A Ben Jelloun – ma anche al settimanale che lo pubblica – bisogna evidentemente fare omaggio del testo del discorso che Tony Blair ha tenuto al congresso del suo partito, il Labour Party.
"Dopo l’11 settembre", dice Blair, "Non ho mai dubitato che il nostro posto fosse al fianco dell’America e non lo dubito ora. E per una ragione molto semplice. Il terrorismo ha colpito in maniera più drammatica New York ma minacciava allora – e minaccia adesso – tutti noi e il nostro stile di vita. Questa è una battaglia globale. E oggi è al massimo della sua crudeltà in Irak. Ha alleato con sé tutti gli elementi più reazionari del Medio Oriente. Il loro scopo: boicottare la prima elezione diretta del governo iracheno prevista per il prossimo dicembre".
Verità "sgradevoli" indubbiamente: "Il modo per fermare la morte degli innocenti in Irak", aggiunge Blair, "non è il ritiro, il disimpegno, che getterebbe questa gente alla mercè dei fanatici religiosi o dei resti del regime di Saddam, ma battersi per il loro diritto a decidere il loro governo con la stessa formula democratica utilizzata dalla gente in Gran Bretagna.
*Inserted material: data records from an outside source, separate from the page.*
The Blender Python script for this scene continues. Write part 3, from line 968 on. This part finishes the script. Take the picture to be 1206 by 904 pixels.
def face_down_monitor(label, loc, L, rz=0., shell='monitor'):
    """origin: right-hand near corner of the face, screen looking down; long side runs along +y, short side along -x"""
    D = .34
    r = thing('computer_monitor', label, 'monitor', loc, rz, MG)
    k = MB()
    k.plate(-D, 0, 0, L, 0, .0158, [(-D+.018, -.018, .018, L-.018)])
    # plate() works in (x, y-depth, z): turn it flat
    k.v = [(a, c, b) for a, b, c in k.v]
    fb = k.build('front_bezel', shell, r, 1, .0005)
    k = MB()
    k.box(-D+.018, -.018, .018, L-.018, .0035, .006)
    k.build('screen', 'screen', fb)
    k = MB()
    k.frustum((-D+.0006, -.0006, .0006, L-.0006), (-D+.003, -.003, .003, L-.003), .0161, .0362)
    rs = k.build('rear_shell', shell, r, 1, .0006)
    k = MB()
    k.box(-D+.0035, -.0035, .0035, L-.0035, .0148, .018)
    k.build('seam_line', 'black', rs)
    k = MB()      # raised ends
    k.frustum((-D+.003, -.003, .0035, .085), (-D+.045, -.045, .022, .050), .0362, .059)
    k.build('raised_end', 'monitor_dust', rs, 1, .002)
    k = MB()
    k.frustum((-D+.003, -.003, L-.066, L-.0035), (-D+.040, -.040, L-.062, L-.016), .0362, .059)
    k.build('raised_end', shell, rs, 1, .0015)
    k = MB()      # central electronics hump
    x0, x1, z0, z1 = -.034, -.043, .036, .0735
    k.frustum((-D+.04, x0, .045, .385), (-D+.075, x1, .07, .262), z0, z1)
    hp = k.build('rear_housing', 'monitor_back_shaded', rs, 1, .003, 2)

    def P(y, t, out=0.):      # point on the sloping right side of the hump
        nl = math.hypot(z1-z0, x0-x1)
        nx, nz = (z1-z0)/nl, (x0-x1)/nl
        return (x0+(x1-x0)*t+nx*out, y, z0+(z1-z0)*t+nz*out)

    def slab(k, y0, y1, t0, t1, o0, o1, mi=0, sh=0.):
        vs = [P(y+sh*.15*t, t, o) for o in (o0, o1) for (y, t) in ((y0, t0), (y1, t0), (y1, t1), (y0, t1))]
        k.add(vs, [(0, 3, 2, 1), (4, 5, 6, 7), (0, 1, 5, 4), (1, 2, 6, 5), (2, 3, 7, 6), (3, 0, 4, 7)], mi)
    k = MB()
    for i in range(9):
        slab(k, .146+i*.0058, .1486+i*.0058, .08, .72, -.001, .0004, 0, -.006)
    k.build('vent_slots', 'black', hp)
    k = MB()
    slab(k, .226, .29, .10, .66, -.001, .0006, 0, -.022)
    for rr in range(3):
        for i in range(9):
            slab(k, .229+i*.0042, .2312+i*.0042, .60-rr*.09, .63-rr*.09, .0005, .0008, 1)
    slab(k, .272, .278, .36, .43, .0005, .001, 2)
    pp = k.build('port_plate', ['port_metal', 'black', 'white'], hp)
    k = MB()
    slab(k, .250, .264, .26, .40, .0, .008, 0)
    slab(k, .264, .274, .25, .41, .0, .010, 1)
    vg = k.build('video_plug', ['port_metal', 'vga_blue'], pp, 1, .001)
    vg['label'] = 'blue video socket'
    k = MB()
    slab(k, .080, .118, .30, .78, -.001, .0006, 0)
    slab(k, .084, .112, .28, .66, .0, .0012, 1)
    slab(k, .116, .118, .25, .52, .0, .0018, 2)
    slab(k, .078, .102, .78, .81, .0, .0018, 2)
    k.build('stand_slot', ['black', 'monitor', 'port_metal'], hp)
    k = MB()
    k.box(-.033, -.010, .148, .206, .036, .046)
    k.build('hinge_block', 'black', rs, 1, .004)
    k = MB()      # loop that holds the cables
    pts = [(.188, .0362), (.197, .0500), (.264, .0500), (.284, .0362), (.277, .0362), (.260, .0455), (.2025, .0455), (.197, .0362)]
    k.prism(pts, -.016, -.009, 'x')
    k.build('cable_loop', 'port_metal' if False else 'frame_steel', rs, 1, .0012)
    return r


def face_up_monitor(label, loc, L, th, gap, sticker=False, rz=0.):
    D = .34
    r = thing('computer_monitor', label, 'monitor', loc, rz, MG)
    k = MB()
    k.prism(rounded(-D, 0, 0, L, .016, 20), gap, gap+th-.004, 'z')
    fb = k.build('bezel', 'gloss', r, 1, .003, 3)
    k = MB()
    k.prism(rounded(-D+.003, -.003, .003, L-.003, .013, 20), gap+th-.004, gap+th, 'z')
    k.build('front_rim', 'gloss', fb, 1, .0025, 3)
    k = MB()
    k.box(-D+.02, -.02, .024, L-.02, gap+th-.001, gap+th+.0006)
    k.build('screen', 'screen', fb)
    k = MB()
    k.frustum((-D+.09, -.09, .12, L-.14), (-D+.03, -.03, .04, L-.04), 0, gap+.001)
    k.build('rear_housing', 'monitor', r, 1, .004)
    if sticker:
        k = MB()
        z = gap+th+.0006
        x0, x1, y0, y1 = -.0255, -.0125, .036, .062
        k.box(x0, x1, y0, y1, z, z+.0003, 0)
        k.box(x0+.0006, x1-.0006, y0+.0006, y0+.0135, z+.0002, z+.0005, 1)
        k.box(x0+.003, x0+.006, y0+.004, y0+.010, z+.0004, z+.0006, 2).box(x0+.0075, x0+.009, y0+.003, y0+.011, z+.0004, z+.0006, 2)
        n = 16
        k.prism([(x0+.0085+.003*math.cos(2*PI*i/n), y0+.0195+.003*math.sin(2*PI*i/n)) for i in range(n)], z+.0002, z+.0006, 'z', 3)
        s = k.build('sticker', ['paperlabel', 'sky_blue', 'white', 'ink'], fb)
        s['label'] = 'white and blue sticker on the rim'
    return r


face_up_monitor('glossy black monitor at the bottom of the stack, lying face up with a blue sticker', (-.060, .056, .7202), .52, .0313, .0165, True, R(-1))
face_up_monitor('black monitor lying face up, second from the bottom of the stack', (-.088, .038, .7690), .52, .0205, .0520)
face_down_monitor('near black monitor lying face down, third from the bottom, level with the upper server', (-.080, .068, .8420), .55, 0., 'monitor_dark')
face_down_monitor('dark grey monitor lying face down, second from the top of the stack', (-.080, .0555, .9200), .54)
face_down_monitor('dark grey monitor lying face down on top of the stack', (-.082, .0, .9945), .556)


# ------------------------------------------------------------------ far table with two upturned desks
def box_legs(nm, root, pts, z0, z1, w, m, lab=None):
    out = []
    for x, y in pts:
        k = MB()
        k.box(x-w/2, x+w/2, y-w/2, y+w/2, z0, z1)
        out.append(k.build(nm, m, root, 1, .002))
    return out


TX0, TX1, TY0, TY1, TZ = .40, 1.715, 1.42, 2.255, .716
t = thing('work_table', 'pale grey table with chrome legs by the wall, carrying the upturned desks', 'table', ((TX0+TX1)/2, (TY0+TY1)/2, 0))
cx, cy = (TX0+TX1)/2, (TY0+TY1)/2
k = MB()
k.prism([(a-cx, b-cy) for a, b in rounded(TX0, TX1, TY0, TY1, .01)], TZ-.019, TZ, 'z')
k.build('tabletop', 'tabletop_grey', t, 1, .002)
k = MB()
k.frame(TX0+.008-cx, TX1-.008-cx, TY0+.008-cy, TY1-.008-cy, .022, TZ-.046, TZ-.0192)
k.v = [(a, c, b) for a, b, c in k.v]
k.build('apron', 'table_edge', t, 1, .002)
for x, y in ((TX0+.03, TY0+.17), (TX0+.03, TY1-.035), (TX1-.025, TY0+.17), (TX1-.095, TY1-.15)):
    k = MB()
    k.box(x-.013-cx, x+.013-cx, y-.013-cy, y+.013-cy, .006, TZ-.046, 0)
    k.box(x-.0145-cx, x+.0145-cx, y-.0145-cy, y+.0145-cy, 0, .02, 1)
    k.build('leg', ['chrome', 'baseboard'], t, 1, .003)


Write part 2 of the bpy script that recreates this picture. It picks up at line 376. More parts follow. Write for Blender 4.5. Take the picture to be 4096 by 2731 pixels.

Dieci giorni fa, dopo anni di battaglia, finalmente in Afghanistan, sei milioni di persone hanno votato liberamente per decidere il loro futuro. Come si può avere il coraggio di giustificare la campagna di odio dei terroristi dicendo che sono arrabbiati per l’Afghanistan? Il paese era forse meglio sotto i Talebani? Loro usano l’Irak e l’Afghanistan esattamente come usano la Palestina, al fine di distruggere con il terrore l’unica soluzione che potrà funzionare: un sicuro Israele fianco a fianco con un’indipendente e democratica Palestina".
Il lettore scuserà la lunga citazione, era necessaria per documentare come Blair, moderno leader di una sinistra riformatrice, che si fa carico della soluzione e del "governo" dei problemi, sia distante anni luce dall’inconcludente bla-bla in cui si producono tanti esponenti della sinistra italiana. "So che dopo l’11 settembre avremmo potuto nasconderci e lasciare agli altri l’onere. Ma questa non è la vera Gran Bretagna. Quando noi facciamo una campagna per la giustizia in Africa, questa è una causa progressista. Quando spingiamo per la pace in Palestina, è una campagna progressista. Quando agiamo contro il riscaldamento globale, è una causa progressista. E quando combattiamo per gli standard di democrazia in Afghanistan o in Irak o in Kossovo o Sierra Leone, anche queste sono cause progressiste".
Sono parole, concetti che piacerebbe sentir pronunciati anche dai leader della sinistra italiana. Vorrebbe davvero dire che anche da noi comincia ad affermarsi un "The Boy", per usare il felice titolo della biografia di Blair scritta da Andrea Romano: leader capaci di tradurre con determinazione ideali autenticamente progressisti che sanno coniugare responsabili azioni di governo. Ma quel tempo, temiamo, è ancora lontano. E anche per leggerlo sull’ "Espresso", in luogo delle scempiaggini di Ben Jelloun, si dovrà aspettare che il settimanale compia altri cinquant’anni.